#FTOTD 03

It was pouring and chilly yesterday morning – but the office air was stale, and i don’t know how, or when, it started – but when the rain came down it washed away the coating that’s been preventing nostalgia from entering the pores.
the thought of the day, that struck, can be likened to the disarrangement of the sharp shock one gets from sinking their teeth in vanilla ice cream.

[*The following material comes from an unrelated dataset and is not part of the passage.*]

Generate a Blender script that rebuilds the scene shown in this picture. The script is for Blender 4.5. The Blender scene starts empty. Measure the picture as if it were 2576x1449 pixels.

  1. But i miss Freo. 17th February, walking around in this little township by the beach. Finding a gem like The Grumpy Sailor, charmed by the beautiful interior, and a satisfying cup of affogato that brought only pleasure. i miss Eli too. my best friends.
  2. there’s this array of negativity that’s been accumulating over the week, much as the amount of positive events had. i don’t exactly know why, or what there is to be upset over. it should be content, with things running on autopilot, albeit mundane. my anger runs like the silhouette of a lion’s. yesterday left me pretty flustered and confused by W, but that’s okay. or maybe not. my siblings. drive. me. mad, all the time. i guess  what i loved most about yesterday was going home to mango puffs with mom – dessert, dessert goes to the heart.  not the curry rice, nor the surprise from the colleagues at work from the conversion to short hair. although, i didn’t want to go home after W dropped me off at Bugis.
  3. i went to look up on how to meditate. still trying.
  4. also, snipping my locks off: mainly for Locks of Love. in setting the date – off with the hair, it was also supposed to be about coming to a firm conclusion and decision about life, and things that’s been happening of late: but to no avail. all that i have concluded thus far is that a) i hate sales, b) death by smothering, if i were to transit to a corporate/mundane office job of routine, c) as much as i have been meeting people over the last few weeks, solitude is still a must. and there really isn’t much going on in life these days, d) growing up is altogether a maddening process, and being an adult seems nothing but bleak. much as i yearn for liberation and independence, i really don’t want to grow up, not for now.
  5. i know, i know, i know. I know why the caged bird sings.

 

Friday? end of a work week, but there is much to be sorted out, and matters of the heart no less.